Learning Importance Sampling Distributions via Normalizing Flows to Estimate Rare-Event Failure Probabilities
Abstract
Engineered systems are typically designed to be robust and have very low probabilities of failure. However, developing accurate estimates of these probabilities can be challenging given the complex (and typically nonlinear) nature of the system behavior and the computational cost of simulating a sufficient number of realizations/scenarios to capture the failure modes. Among other approaches, importance sampling can reduce the computational cost and/or the variance in failure probability estimates; however, the optimal importance sampling distribution can only be computed if the failure probability is already known. This work proposes to use normalizing flows (NFs), a type of machine learning model, to learn a near-optimal importance sampling distribution. NFs are generative modeling techniques amenable to exact, but efficient, density evaluation.
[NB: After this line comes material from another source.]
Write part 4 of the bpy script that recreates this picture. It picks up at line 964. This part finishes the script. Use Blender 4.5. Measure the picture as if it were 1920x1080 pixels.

The approach is first evaluated on a suite of challenging benchmark reliability estimation problems, comparing against two techniques widely adopted for similar tasks: subset simulation and the cross-entropy method; the results show that the proposed approach can be used to estimate rare-event probability in cases that have extremely low failure probabilities on the order of 10^(-7), high-dimensionality, and multiple failure modes. Finally, the proposed approach is applied to estimate the reliability of two structural mechanics examples.